WHAT TO PRODUCE :: Word for word, transcribe the lines below and drop the pictures.

**** COLLECTED MATERIAL

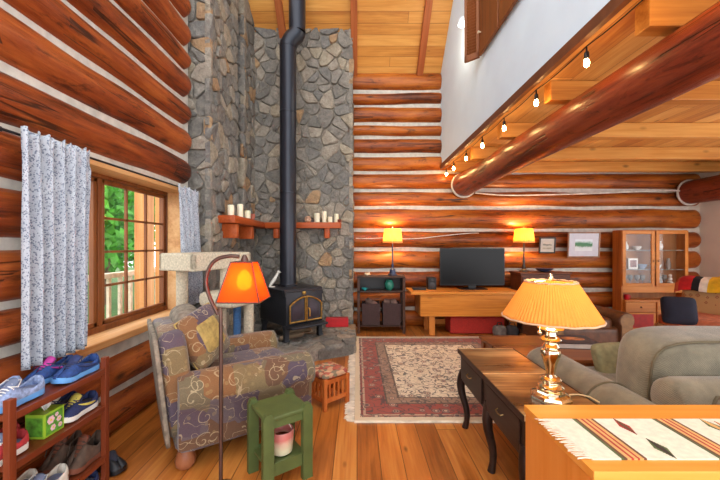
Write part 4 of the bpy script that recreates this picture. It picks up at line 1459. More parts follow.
# ------------------------------------------------------------------ television table
PINE = wood('honey_pine', (158, 84, 26), (202, 126, 48), (222, 152, 72), axis=0, rough=.35, blot=.35)
PINEZ = wood('honey_pine_leg', (150, 76, 28), (188, 108, 44), (208, 136, 64), axis=2, rough=.35, blot=.35)
tt = thing('tv_table', 'long honey pine table with deep apron holding the television', 'table', (1.72, 5.32, 0))
MB().box((-.92, -.30, .615), (.735, .24, .655), .006).build('tabletop', PINE, tt, smooth=0)
MB().box((-.78, -.28, .29), (.70, -.255, .612), .004).build('apron', PINE, tt, smooth=0)
MB().box((-.78, -.25, .29), (-.755, .2, .612), .004).build('end_panel', PINE, tt, smooth=0)
for x in (-.60, .62):
    for y in (-.22, .16):
        MB().box((x - .045, y - .03, 0), (x + .045, y + .03, .614), .006).build('leg', PINEZ, tt, smooth=0)
MB().box((-.55, .14, .08), (.57, .18, .16), .004).build('stretcher', PINEZ, tt, smooth=0)
te = thing('television', 'flat black television standing on the honey pine table', 'television', (1.82, 5.38, .6555))
t = NT('tv_screen')
t.principled((14, 15, 17), .3, Specular_IOR_Level=.25)
SCR = t.m
MB().box((-.51, -.02, .055), (.51, .025, .645), .006).build('bezel', BLACKP, te, smooth=0)
MB().box((-.497, -.0225, .072), (.497, -.0205, .632)).build('screen', SCR, te, smooth=0)
MB().box((-.06, -.01, .012), (.06, .02, .06), .004).build('neck', BLACKP, te, smooth=0)
MB().box((-.21, -.11, 0), (.21, .10, .014), .006).build('stand_base', BLACKP, te, smooth=0)
sp_ = thing('speaker', 'small black box speaker beside the television', 'speaker', (1.17, 5.36, .6555))
MB().box((-.065, -.07, 0), (.065, .07, .19), .006).build('cabinet', BLACKP, sp_, smooth=0)
m = MB()
for z, r_ in ((.07, .045), (.145, .025)):
    m.cyl((0, -.0705, z), (0, -.076, z), r_, r_ * .7)
m.build('driver', plain('driver_grey', (52, 52, 56), .5), sp_)
sp_ = thing('set_top_box', 'thin black set-top box on the table by the speaker', 'set-top box', (.965, 5.30, .6555))
MB().box((-.10, -.08, 0), (.10, .08, .035), .004).build('case', BLACKP, sp_, smooth=0)
MB().cbox((.03, -.0815, .018), (.05, .002, .012)).build('display', plain('display_dark', (60, 64, 70), .2), sp_, smooth=0)
rc = thing('red_chest', 'red fabric storage chest under the television table', 'chest', (1.82, 5.30, 0))
REDF = plain('red_fabric', (160, 34, 22), .8, var=.1, scale=40, bump=.15)
MB().box((-.41, -.17, .012), (.41, .15, .25), .012).build('body', REDF, rc, smooth=0)
MB().box((-.415, -.175, .251), (.415, .155, .285), .01).build('lid', REDF, rc, smooth=0)
gd = thing('desk_fan', 'small grey gadget standing on the red chest lid', 'gadget', (1.80, 5.22, .2855))
gd.name = 'gadget'
MB().cyl((0, 0, 0), (0, 0, .008), .04).cyl((0, 0, .008), (0, 0, .05), .008).ball((0, 0, .07), .024, 12).build('body', plain('gadget_grey', (150, 146, 140), .4), gd)
for k, (x, y, lb, c) in enumerate(((2.27, 4.98, 'dark grey soft bag on the floor beside the brown club chair', (52, 50, 52)), (2.095, 5.0, 'light grey soft bag on the floor before the red chest end', (110, 104, 98)))):
    bg_ = thing('soft_bag', lb, 'bag', (x, y, 0), .3 * k, 'soft bags under the table')
    MB().soft((0, 0, .085), (.165, .18, .17), 3.2, n=7).build('body', plain('bag_cloth%d' % k, c, .85, var=.2, scale=20, bump=.2), bg_, smooth=80)
    MB().tube([(-.05, 0, .16), (-.03, 0, .21), (.03, 0, .21), (.05, 0, .16)], .008, 8).build('handle', BLACKP, bg_)

# ------------------------------------------------------------------ sideboard, pictures, cords
WAL = wood('dark_walnut', (58, 28, 16), (96, 50, 28), (124, 70, 40), axis=0, rough=.35, knots=False, blot=.4)
sb = thing('sideboard', 'dark walnut sideboard standing against the log wall', 'sideboard', (2.87, 5.36, 0))
MB().box((-.37, -.18, .06), (.38, .18, .90), .004).build('body', WAL, sb, smooth=0)
MB().box((-.39, -.20, .901), (.40, .19, .928), .006).build('top', WAL, sb, smooth=0)
for x in (-.18, .19):
    for z0, z1 in ((.64, .87), (.10, .61)):
        d_ = MB().box((x - .175, -.196, z0), (x + .175, -.181, z1), .004).build('drawer' if z0 > .5 else 'door', WAL, sb, smooth=0)
        MB().lathe([(.006, 0), (.006, .012), (.014, .018), (.010, .026)], 12).build('knob', BR2, d_)
        k_ = d_.children[0]
        k_.location = (x + (.0 if z0 > .5 else (.13 if x < 0 else -.13)), -.1965, (z0 + z1) / 2)
        k_.rotation_euler = (PI / 2, 0, 0)
for x in (-.34, .35):
    for y in (-.14, .14):
        MB().box((x - .03, y - .03, 0), (x + .03, y + .03, .0595)).build('leg', WAL, sb, smooth=0)
bw = thing('bowl', 'low dark blue bowl on the sideboard beside the small lamp', 'bowl', (2.93, 5.32, .9285))
MB().lathe([(.05, 0), (.09, .02), (.135, .055), (.13, .055), (.085, .025), (.001, .012)], 32).build('body', plain('navy_glaze', (58, 62, 92), .3), bw)


def picture(loc, w, h, fw, label, fcol, tilt, art):
    o = thing('framed_picture', label, 'picture', loc, 0, 'framed pictures on the log wall')
    m = MB()
    fm = plain('frame_%d' % int(w * 1000), fcol, .4)
    m.box((-w / 2, -.012, -h / 2), (w / 2, .012, -h / 2 + fw), .003).box((-w / 2, -.012, h / 2 - fw), (w / 2, .012, h / 2), .003)
    m.box((-w / 2, -.012, -h / 2), (-w / 2 + fw, .012, h / 2), .003).box((w / 2 - fw, -.012, -h / 2), (w / 2, .012, h / 2), .003)
    m.build('frame', fm, o, smooth=0)
    MB().box((-w / 2 + fw, -.001, -h / 2 + fw), (w / 2 - fw, .010, h / 2 - fw)).build('mat_board', plain('mat_%d' % int(w * 1000), (214, 214, 222) if w > .4 else (206, 200, 188), .8, var=.03), o, smooth=0)
    t = NT('art_%d' % int(w * 1000))
    co = t.coord()
    s = t.n('SeparateXYZ', Vector=co)
    zz = t.math('ADD', s.outputs[2], t.math('MULTIPLY', t.math('SUBTRACT', t.noise(co, 14, 4), .5), .07))
    t.principled(t.ramp(t.math('ADD', t.math('DIVIDE', zz, h * .5), .5), art, 'LINEAR'), .6)
    MB().box((-w * .27, -.0035, -h * .24), (w * .27, -.0015, h * .22)).build('print', t.m, o, smooth=0)
    o.rotation_euler = (R(tilt), 0, 0)
    return o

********

TASK ANSWER ::
Write part 4 of the bpy script that recreates this picture. It picks up at line 1459. More parts follow.
# ------------------------------------------------------------------ television table
PINE = wood('honey_pine', (158, 84, 26), (202, 126, 48), (222, 152, 72), axis=0, rough=.35, blot=.35)
PINEZ = wood('honey_pine_leg', (150, 76, 28), (188, 108, 44), (208, 136, 64), axis=2, rough=.35, blot=.35)
tt = thing('tv_table', 'long honey pine table with deep apron holding the television', 'table', (1.72, 5.32, 0))
MB().box((-.92, -.30, .615), (.735, .24, .655), .006).build('tabletop', PINE, tt, smooth=0)
MB().box((-.78, -.28, .29), (.70, -.255, .612), .004).build('apron', PINE, tt, smooth=0)
MB().box((-.78, -.25, .29), (-.755, .2, .612), .004).build('end_panel', PINE, tt, smooth=0)
for x in (-.60, .62):
    for y in (-.22, .16):
        MB().box((x - .045, y - .03, 0), (x + .045, y + .03, .614), .006).build('leg', PINEZ, tt, smooth=0)
MB().box((-.55, .14, .08), (.57, .18, .16), .004).build('stretcher', PINEZ, tt, smooth=0)
te = thing('television', 'flat black television standing on the honey pine table', 'television', (1.82, 5.38, .6555))
t = NT('tv_screen')
t.principled((14, 15, 17), .3, Specular_IOR_Level=.25)
SCR = t.m
MB().box((-.51, -.02, .055), (.51, .025, .645), .006).build('bezel', BLACKP, te, smooth=0)
MB().box((-.497, -.0225, .072), (.497, -.0205, .632)).build('screen', SCR, te, smooth=0)
MB().box((-.06, -.01, .012), (.06, .02, .06), .004).build('neck', BLACKP, te, smooth=0)
MB().box((-.21, -.11, 0), (.21, .10, .014), .006).build('stand_base', BLACKP, te, smooth=0)
sp_ = thing('speaker', 'small black box speaker beside the television', 'speaker', (1.17, 5.36, .6555))
MB().box((-.065, -.07, 0), (.065, .07, .19), .006).build('cabinet', BLACKP, sp_, smooth=0)
m = MB()
for z, r_ in ((.07, .045), (.145, .025)):
    m.cyl((0, -.0705, z), (0, -.076, z), r_, r_ * .7)
m.build('driver', plain('driver_grey', (52, 52, 56), .5), sp_)
sp_ = thing('set_top_box', 'thin black set-top box on the table by the speaker', 'set-top box', (.965, 5.30, .6555))
MB().box((-.10, -.08, 0), (.10, .08, .035), .004).build('case', BLACKP, sp_, smooth=0)
MB().cbox((.03, -.0815, .018), (.05, .002, .012)).build('display', plain('display_dark', (60, 64, 70), .2), sp_, smooth=0)
rc = thing('red_chest', 'red fabric storage chest under the television table', 'chest', (1.82, 5.30, 0))
REDF = plain('red_fabric', (160, 34, 22), .8, var=.1, scale=40, bump=.15)
MB().box((-.41, -.17, .012), (.41, .15, .25), .012).build('body', REDF, rc, smooth=0)
MB().box((-.415, -.175, .251), (.415, .155, .285), .01).build('lid', REDF, rc, smooth=0)
gd = thing('desk_fan', 'small grey gadget standing on the red chest lid', 'gadget', (1.80, 5.22, .2855))
gd.name = 'gadget'
MB().cyl((0, 0, 0), (0, 0, .008), .04).cyl((0, 0, .008), (0, 0, .05), .008).ball((0, 0, .07), .024, 12).build('body', plain('gadget_grey', (150, 146, 140), .4), gd)
for k, (x, y, lb, c) in enumerate(((2.27, 4.98, 'dark grey soft bag on the floor beside the brown club chair', (52, 50, 52)), (2.095, 5.0, 'light grey soft bag on the floor before the red chest end', (110, 104, 98)))):
    bg_ = thing('soft_bag', lb, 'bag', (x, y, 0), .3 * k, 'soft bags under the table')
    MB().soft((0, 0, .085), (.165, .18, .17), 3.2, n=7).build('body', plain('bag_cloth%d' % k, c, .85, var=.2, scale=20, bump=.2), bg_, smooth=80)
    MB().tube([(-.05, 0, .16), (-.03, 0, .21), (.03, 0, .21), (.05, 0, .16)], .008, 8).build('handle', BLACKP, bg_)

# ------------------------------------------------------------------ sideboard, pictures, cords
WAL = wood('dark_walnut', (58, 28, 16), (96, 50, 28), (124, 70, 40), axis=0, rough=.35, knots=False, blot=.4)
sb = thing('sideboard', 'dark walnut sideboard standing against the log wall', 'sideboard', (2.87, 5.36, 0))
MB().box((-.37, -.18, .06), (.38, .18, .90), .004).build('body', WAL, sb, smooth=0)
MB().box((-.39, -.20, .901), (.40, .19, .928), .006).build('top', WAL, sb, smooth=0)
for x in (-.18, .19):
    for z0, z1 in ((.64, .87), (.10, .61)):
        d_ = MB().box((x - .175, -.196, z0), (x + .175, -.181, z1), .004).build('drawer' if z0 > .5 else 'door', WAL, sb, smooth=0)
        MB().lathe([(.006, 0), (.006, .012), (.014, .018), (.010, .026)], 12).build('knob', BR2, d_)
        k_ = d_.children[0]
        k_.location = (x + (.0 if z0 > .5 else (.13 if x < 0 else -.13)), -.1965, (z0 + z1) / 2)
        k_.rotation_euler = (PI / 2, 0, 0)
for x in (-.34, .35):
    for y in (-.14, .14):
        MB().box((x - .03, y - .03, 0), (x + .03, y + .03, .0595)).build('leg', WAL, sb, smooth=0)
bw = thing('bowl', 'low dark blue bowl on the sideboard beside the small lamp', 'bowl', (2.93, 5.32, .9285))
MB().lathe([(.05, 0), (.09, .02), (.135, .055), (.13, .055), (.085, .025), (.001, .012)], 32).build('body', plain('navy_glaze', (58, 62, 92), .3), bw)


def picture(loc, w, h, fw, label, fcol, tilt, art):
    o = thing('framed_picture', label, 'picture', loc, 0, 'framed pictures on the log wall')
    m = MB()
    fm = plain('frame_%d' % int(w * 1000), fcol, .4)
    m.box((-w / 2, -.012, -h / 2), (w / 2, .012, -h / 2 + fw), .003).box((-w / 2, -.012, h / 2 - fw), (w / 2, .012, h / 2), .003)
    m.box((-w / 2, -.012, -h / 2), (-w / 2 + fw, .012, h / 2), .003).box((w / 2 - fw, -.012, -h / 2), (w / 2, .012, h / 2), .003)
    m.build('frame', fm, o, smooth=0)
    MB().box((-w / 2 + fw, -.001, -h / 2 + fw), (w / 2 - fw, .010, h / 2 - fw)).build('mat_board', plain('mat_%d' % int(w * 1000), (214, 214, 222) if w > .4 else (206, 200, 188), .8, var=.03), o, smooth=0)
    t = NT('art_%d' % int(w * 1000))
    co = t.coord()
    s = t.n('SeparateXYZ', Vector=co)
    zz = t.math('ADD', s.outputs[2], t.math('MULTIPLY', t.math('SUBTRACT', t.noise(co, 14, 4), .5), .07))
    t.principled(t.ramp(t.math('ADD', t.math('DIVIDE', zz, h * .5), .5), art, 'LINEAR'), .6)
    MB().box((-w * .27, -.0035, -h * .24), (w * .27, -.0015, h * .22)).build('print', t.m, o, smooth=0)
    o.rotation_euler = (R(tilt), 0, 0)
    return o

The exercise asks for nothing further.